19-802-Carnegie Mellon University Africa - Carnegie Mellon University


Bitcoin and Cyptocurrencies

Course discipline: Security
Units: 6
Lecture/Lab/Rep hours/week: 2 hours lecture/week

Semester/year offered (fall/spring, even/odd/all years): Spring
Pre-requisites: None. All the basic cryptographic mechanisms will be presented in the class.

Course description:

What currency should modern commerce be based? Bitcoin has emerged as a distributed currency not tied to any national currency. Bitcoin is a collection of technologies that allow transactions to be recorded in a, so-called, block chain that is distributed and cryptographically secure. The Bitcoins can be stored and used via anonymous digital wallets. Maintaining and extending the Bitcoin block chain has become a money-making highly-competitive industry known as Bitcoin mining. Beyond Bitcoin, the block-chain technology is being considered by Banks and others as a distributed verifiable transaction ledger mechanism that could potentially disrupt current centralized mechanisms such as established trading markets.

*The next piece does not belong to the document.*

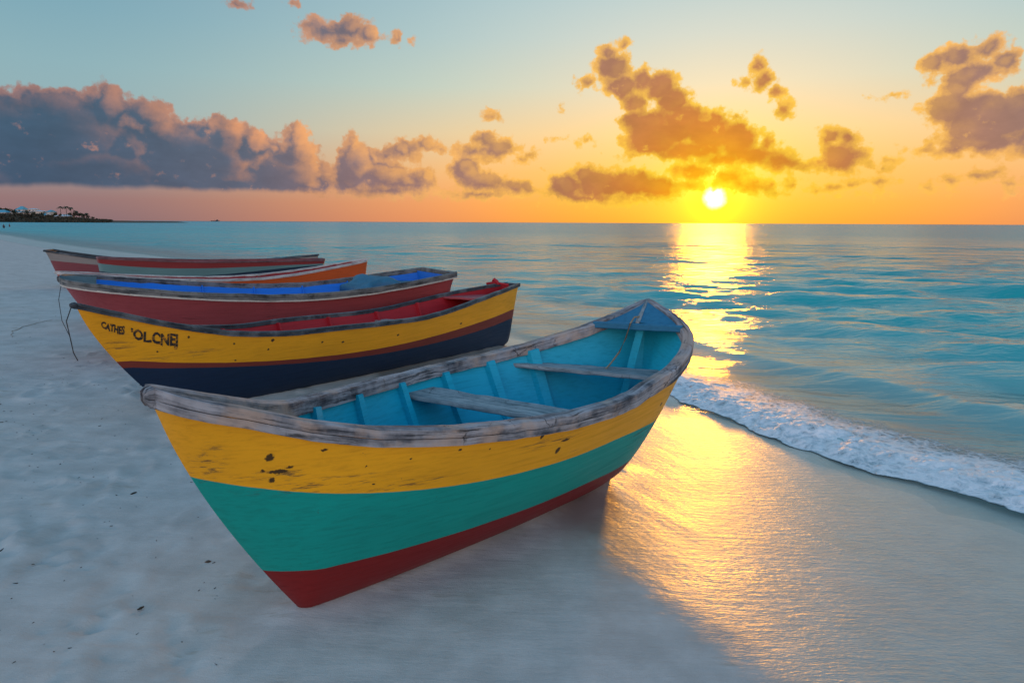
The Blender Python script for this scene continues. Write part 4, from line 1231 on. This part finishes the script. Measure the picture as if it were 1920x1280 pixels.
TREES = [(-12, 8, 5.5), (4, 4, 6.0), (14, 2, 5.0), (27, 0, 4.6), (34, 6, 5.2), (50, -2, 3.6), (62, -10, 3.2), (80, -8, 3.4), (91, 0, 3.6), (104, -4, 3.8), (112, -10, 3.2), (128, -4, 4.0), (139, -2, 4.4), (149, 0, 4.6), (157, -3, 3.8), (165, -2, 3.0), (173, -4, 2.4), (181, -4, 1.7)]
for k, (px, dy, h) in enumerate(TREES):
    x, y, z = head_at(px, dy)
    t_ = tag(empty('tree', (x, y, z)), ['dark leafy tree on the headland across the bay', 'low rounded tree on the headland shore', 'wind bent tree near the tip of the headland'][0 if px < 60 else (1 if px < 140 else 2)], 'tree', 'trees on the headland' if px < 60 else ('low trees by the headland houses' if px < 140 else 'trees near the tip of the headland'))
    t_.scale = (HK,) * 3
    part('trunk', tube([(0, 0, -.4), (.1, 0, h * .3), (.25, .1, h * .6)], [.22, .16, .08], 6), bark, t_)
    bl = [leaf_cloud(rl, rl.normal(0, h * .16), rl.normal(0, h * .16), h * rl.uniform(.5, .85), h * .26, h * .26, h * .18, 42, h * .085) for _ in range(5)]
    part('crown', join(bl), leaf_dark, t_, smooth=False)
PALMS = [(115, -3, 7.6, 'tallest'), (125, -1, 8.0, ''), (134, -2, 7.6, ''), (143, -3, 5.8, ''), (161, -2, 4.6, '')]
PLAB = ['leftmost palm of the tall group on the headland', 'middle palm of the tall group on the headland', 'rightmost palm of the tall group on the headland', 'shorter palm just right of the tall palms', 'lowest palm near the tip of the headland']
for k, (px, dy, h, _) in enumerate(PALMS):
    x, y, z = head_at(px, dy)
    t_ = tag(empty('palm_tree', (x, y, z)), PLAB[k], 'palm', 'palms on the headland')
    t_.scale = (HK * 1.02,) * 3
    lean = rl.uniform(-.5, .5)
    part('trunk', tube([(0, 0, -.4), (lean * .3, 0, h * .4), (lean, 0, h * .9)], [.2, .15, .12], 6), bark, t_)
    fr = []
    for q in range(15):
        an = q * 2.4; el = rl.uniform(-.3, .8); L_ = rl.uniform(1.5, 2.1); rows = []
        for i in range(7):
            f = i / 6
            p_ = np.array([lean + math.cos(an) * L_ * f * math.cos(el * (1 - f)), math.sin(an) * L_ * f, h * .9 + L_ * (math.sin(el) * f - .75 * f * f)])
            sd = np.array([-math.sin(an), math.cos(an), 0]) * .34 * math.sin(math.pi * min(1, f * .9 + .12)) 
            rows.append(np.array([p_ - sd - [0, 0, .15], p_, p_ + sd - [0, 0, .15]]))
        fr.append(strip(rows))
    part('crown', join(fr), palm_leaf, t_, smooth=False)
# houses
white_wall = plain('white_house_wall', (0.62, 0.60, 0.58), .8, .2, 1)
cream_wall = plain('cream_house_wall', (0.70, 0.58, 0.48), .8, .2, 1)
teal_roof = plain('turquoise_roof', (0.10, 0.36, 0.46), .6, .3, 1)
pale_roof = plain('pale_roof', (0.55, 0.58, 0.60), .7, .3, 1)
pane = plain('dark_window', (0.02, 0.03, 0.04), .2, .1, 1)
def box(cx, cy, cz, sx, sy, sz):
    V = [(cx + a_ * sx / 2, cy + b_ * sy / 2, cz + c_ * sz) for c_ in (0, 1) for a_, b_ in ((-1, -1), (1, -1), (1, 1), (-1, 1))]
    return np.array(V, float), [(3, 2, 1, 0), (4, 5, 6, 7), (0, 1, 5, 4), (1, 2, 6, 5), (2, 3, 7, 6), (3, 0, 4, 7)]
def hip(cx, cy, cz, sx, sy, h, over=.3, ridge=.4):
    a_, b_ = sx / 2 + over, sy / 2 + over; r_ = a_ * ridge
    V = [(cx - a_, cy - b_, cz), (cx + a_, cy - b_, cz), (cx + a_, cy + b_, cz), (cx - a_, cy + b_, cz), (cx - r_, cy, cz + h), (cx + r_, cy, cz + h)]
    return np.array(V, float), [(0, 1, 5, 4), (2, 3, 4, 5), (1, 2, 5), (3, 0, 4), (3, 2, 1, 0)]
HOUSES = [  # column, depth, blocks (dx, dz, width, height), roof height, wall, roof, label
 (5, 0, [(0, 0, 9, 3.2)], 1.6, white_wall, teal_roof, 'house with a wide turquoise roof at the left edge of the headland'),
 (38, 4, [(0, 0, 7.5, 3.6), (1.5, 3.6, 4.0, 1.6)], 2.0, white_wall, teal_roof, 'tall house with a pointed turquoise roof high on the headland'),
 (67, 2, [(-3.5, 0, 6, 3.4), (2.0, 0, 7, 4.2), (7.5, 0, 5, 2.6), (-1.5, 3.4, 4.4, 2.0)], .7, cream_wall, pale_roof, 'sprawling cream villa with stacked white roofs, biggest on the headland'),
 (97, -2, [(0, 0, 2.6, 4.6), (-3.2, 0, 4.0, 2.8)], 1.2, white_wall, teal_roof, 'small turquoise tower house between the villa and the palms'),
 (121, -4, [(0, 0, 8.5, 2.8)], 1.2, white_wall, pale_roof, 'low white house under the palms on the headland')]
for px, dy, blocks, rh_, wm, rm, lab in HOUSES:
    x, y, z = head_at(px, dy)
    hr = tag(empty('house', (x, y, z - 2.0)), lab, 'house', 'houses on the headland')
    hr.scale = (HK,) * 3
    part('wall', join([box(dx_, i * .35, dz_ - (1.6 if dz_ == 0 else 0), w_, 6 - .5 * i, h_ + (1.6 if dz_ == 0 else 0)) for i, (dx_, dz_, w_, h_) in enumerate(blocks)]), wm, hr, smooth=False)
    for i, (dx_, dz_, w_, h_) in enumerate(blocks):
        part('roof', hip(dx_, i * .35, dz_ + h_ + .003 * i, w_, 6 - .5 * i, rh_, .3 + .02 * i), rm, hr, smooth=False)
        nw = max(1, int(w_ / 2.2))
        for q in range(nw):
            wx = dx_ - w_ / 2 + (q + .5) * w_ / nw
            part('window', box(wx, i * .35 - (6 - .5 * i) / 2 - .02, dz_ + h_ * .4, 1.0, .08, min(1.2, h_ * .4)), pane, hr, smooth=False)

# ------------------------------------------------------------------ two bathers and a far ship
skin_m = plain('skin', (0.22, 0.11, 0.07), .6, .2, 3)
def bather(px, py, label, shirt, face):
    d_ = CAM_Z - WL; v = pix_dir(px, py); k = d_ / -v.z
    x, y = v.x * k, v.y * k
    root = tag(empty('person', (x, y, WL - .72), face), label, 'person', 'people wading in the bay')
    J = [(0, 0, .92), (0, 0, 1.12), (0, 0, 1.38), (0, 0, 1.50), (0, .01, 1.62), (0, .01, 1.76),
         (.19, 0, 1.42), (.27, .03, 1.15), (.30, .12, .92), (-.19, 0, 1.42), (-.28, .02, 1.15), (-.26, .16, .95),
         (.10, 0, .86), (.12, .03, .46), (.13, -.02, .04), (-.10, 0, .86), (-.12, .08, .47), (-.13, .02, .04), (.13, .1, 0.0), (-.13, .14, 0.0)]
    E_ = [(0, 1), (1, 2), (2, 3), (3, 4), (4, 5), (2, 6), (6, 7), (7, 8), (2, 9), (9, 10), (10, 11), (0, 12), (12, 13), (13, 14), (0, 15), (15, 16), (16, 17), (14, 18), (17, 19)]
    rad_ = [.15, .14, .16, .06, .10, .085, .065, .05, .035, .065, .05, .035, .09, .065, .045, .09, .065, .045, .03, .03]
    me = bpy.data.meshes.new('body'); me.from_pydata(J, E_, []); me.update()
    o = bpy.data.objects.new('body', me); COL.objects.link(o); o.parent = root
    o.modifiers.new('Skin', 'SKIN'); 
    for i, q in enumerate(rad_):
        me.skin_vertices[0].data[i].radius = (q, q * .8)
        me.skin_vertices[0].data[i].use_root = (i == 0)
    o.modifiers.new('Sub', 'SUBSURF').levels = 1
    me.materials.append(skin_m)
    ring = lambda z_, a_, b_: np.array([(a_ * math.cos(t_), b_ * math.sin(t_), z_) for t_ in np.linspace(0, 6.2832, 15)[:-1]])
    part('shirt', strip([ring(.84, .19, .15), ring(1.0, .18, .145), ring(1.2, .2, .155), ring(1.4, .21, .14), ring(1.48, .10, .10)], True), shirt, root)
    part('hair', strip([ring(1.66, .105, .10), ring(1.74, .108, .10), ring(1.81, .08, .075), ring(1.83, .02, .02)], True, True), ink, root)
bather(7.5, 428.0, 'person in dark blue top wading at the left edge, nearer one', plain('navy_cloth', (0.01, 0.02, 0.04), .8, .3, 5), .4)
bather(18, 425.5, 'person in dark red top wading farther out in the bay', plain('dark_red_cloth', (0.06, 0.01, 0.015), .8, .3, 5), -.5)
ship_m = plain('ship_grey', (0.05, 0.06, 0.075), .6, .3, .05)
_p = pix_at(404, 413.6, 5200)
ship = tag(empty('ship', (_p.x, _p.y, WL - .5), .3), 'tiny grey ship on the horizon left of centre', 'ship')
part('hull', strip([np.array([(xx, -yy, 4.6 + .02 * abs(xx) * (xx < 0)), (xx, -yy * .7, 0), (xx, yy * .7, 0), (xx, yy, 4.6 + .02 * abs(xx) * (xx < 0))]) for xx, yy in ((-30, .3), (-22, 3), (-8, 4.4), (12, 4.6), (24, 4.0), (27, 3.2))], True, True), ship_m, ship, smooth=False)
part('cabin', join([box(10, 0, 4.6, 16, 6, 5), box(12, 0, 9.6, 8, 5, 3)]), ship_m, ship, smooth=False)
part('mast', tube([(-6, 0, 4.6), (-6, 0, 15)], .5, 6), ship_m, ship)

# ------------------------------------------------------------------ what the tide left on the sand
def ground_at(px, py):
    z = 0.0
    for _ in range(6):
        v = pix_dir(px, py); k = (z - CAM_Z) / v.z
        z = ground_z(v.x * k, v.y * k)
    return v.x * k, v.y * k, z
dead = plain('dead_seaweed', (0.035, 0.026, 0.016), .8, .5, 30)
shell_m = plain('brown_shell', (0.09, 0.06, 0.04), .5, .5, 40)
def pebble(r, size):
    rows = []
    for i in range(7):
        f = i / 6; a_ = math.sin(math.pi * (f * .94 + .03))
        rows.append(np.array([(size * 1.5 * (f - .5) * 1.4, size * .7 * a_ * math.cos(q) * r.uniform(.85, 1.15), size * .45 * a_ * math.sin(q) + size * .15) for q in np.linspace(0, 6.2832, 9)[:-1]]))
    return strip(rows, True, True)
for px, py, size, lab in ((390, 1053, .018, 'small brown shell on bare sand left of the nearest boat'),):
    x, y, z = ground_at(px, py)
    o = mesh_obj('shell', *pebble(rl, size), shell_m); o.location = (x, y, z); o.rotation_euler = (0, 0, .3); tag(o, lab, 'shell')
def twig(px0, py0, px1, py1, r_, lab, name='twig', cat='twig', sag=0, mat=dead, n=7):
    a_, b_ = np.array(ground_at(px0, py0)), np.array(ground_at(px1, py1)); pts = []
    for i in range(n):
        f = i / (n - 1); q = a_ + (b_ - a_) * f
        d = b_ - a_; q[:2] += np.array([-d[1], d[0]]) * (sag * math.sin(math.pi * f) + rl.normal(0, .012))
        q[2] = ground_z(q[0], q[1]) + r_ * .7
        pts.append(q - a_)
    o = mesh_obj(name, *tube(pts, [r_ * (1 - .5 * abs(2 * i / (n - 1) - 1)) for i in range(n)], 6), mat); o.location = a_
    return tag(o, lab, cat)
twig(258, 1144, 270, 1138, .007, 'short curled dark twig on sand below and left of the nearest boat')
twig(0, 1034, 16, 1026, .007, 'dark twig on the sand at the left edge of the picture')
twig(245, 927, 256, 923, .007, 'dark flake of driftwood beside the green side of the nearest boat')
twig(22, 632, 96, 600, .005, 'long strand of brown seaweed on the sand left of the yellow boats', 'seaweed_strand', 'seaweed', .12, plain('brown_seaweed', (0.30, 0.25, 0.18), .8, .5, 30), 18)
# flecks past counting
bits = []
for _ in range(330):
    px, py = rl.uniform(-60, 430), 560 + 700 * rl.uniform(0, 1) ** 1.5
    if rl.uniform() < .5: px, py = 40 + rl.normal(0, 90), 740 + rl.normal(0, 130)
    if py < 560 or px > 0.45 * py + 20: continue
    x, y, z = ground_at(px, py)
    L_ = rl.uniform(.003, .010) * (1 + 1.0 * (rl.uniform() < .05)); an = rl.uniform(0, 6.28); w_ = L_ * rl.uniform(.12, .35)
    c_, s_ = math.cos(an), math.sin(an)
    st_ = strip([np.array([(x + c_ * q - s_ * ww, y + s_ * q + c_ * ww, z + hh) for ww, hh in ((-w_ * e, .001), (0, .004 + w_ * .5), (w_ * e, .001))]) for q, e in ((-L_, .2), (-L_ * .3, 1), (L_ * .4, .8), (L_, .15))])
    bits.append(st_)
tag(mesh_obj('beach_litter', *join(bits), dead), kind='stuff')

Beyond the technology, Bitcoin raises many larger challenges. What creates Bitcoin’s inherent value? Anonymous digital money is an enabler for illicit trade in drugs, weapons, gambling, and crime. How can it be stopped? What kind of transactions can and cannot be supported by Bitcoin? Should there be more than one kind of Bitcoin? Who should regulate Bitcoins, if anyone? What is the future of Bitcoin mining? What is the future of Bitcoin?

Learning objectives:

This course enables students to be Bitcoin users and miners. Students will understand the underlying block-chain mechanism and how they can apply it to other domains. They will understand the future trends in Bitcoin from a business and policy perspective.  

Students’ assessment :

Students will be graded on homeworks, exams, and a final project.